In a country where feudal survivals are strong, and where corporate media channels shamelessly promote superstitions and unreason daily, where politicians, bureaucrats and moneybags promote a thriving industry of godmen, where superstition and fear are peddled as a panacea for the poor, where stories of women being killed as witches and human sacrifice can be heard daily, and where mental and physical ailments are treated by quacks and witch-doctors routinely, Dr. Dabholkar’s work was anything but easy. But he inherited Maharashtra’s sturdy rationalist legacy, of which the best examples were Jotiba Phule and Dr. Ambedkar.

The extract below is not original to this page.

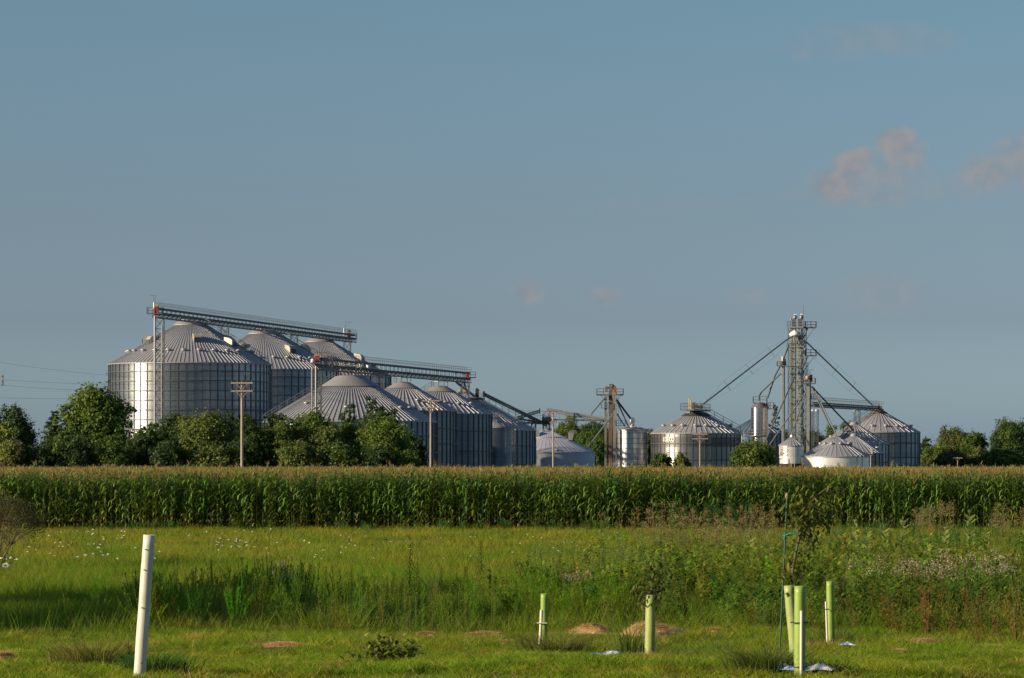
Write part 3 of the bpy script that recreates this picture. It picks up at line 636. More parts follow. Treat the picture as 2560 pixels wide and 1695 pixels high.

Dr. Dabholkar had faced many threats of violence. One of the latest was when the Sanatan Sanstha warned him publicly at Azad Maidan to “Remember Gandhi. Remember what we did to him.” The Sanstha is a Sangh militant outfit, a breakaway of the the Hindu Janjagriti Samiti, and is implicated in four bomb blasts. Their office, according to a reporter, has “a painting that has an image of India surrounded by four villains – including ‘people who oppose black magic’ and Mayawati’s BSP.” The Sanstha’s publication the Sanatan Prabhat has issued threats to journalists Kumar Ketkar, Nikhil Wagle and Rana Ayyub. Former ATS chief Hemant Karkare who was investigating the 2008 blasts had recommended a ban on the Sanstha.

The questions for the Maharashtra Government are many: why did they not arrest and prosecute the Hindu fundamentalists who openly made death threats to Dr. Dabholkar? Why have they been so reluctant to pass a Bill to curb conmen who profit from superstition?

Those who killed Dr. Dabholkar continue their intimidation spree. At a screening of Anand Patwardhan’s Jai Bhim Comrade in Pune organized by the FTII, which had dedicated the screening to Dr. Dabholkar’s memory, the ABVP attacked FTII students and Kabir Kala Manch activists who perform anti-casteand progressive music in the tradition of Ambedkarite and Marxist rationalism.

Dr. Dabholkar’s legacy however cannot be silenced with bullets. The robust tradition of rationalism which he so ably represented will continue to thrive.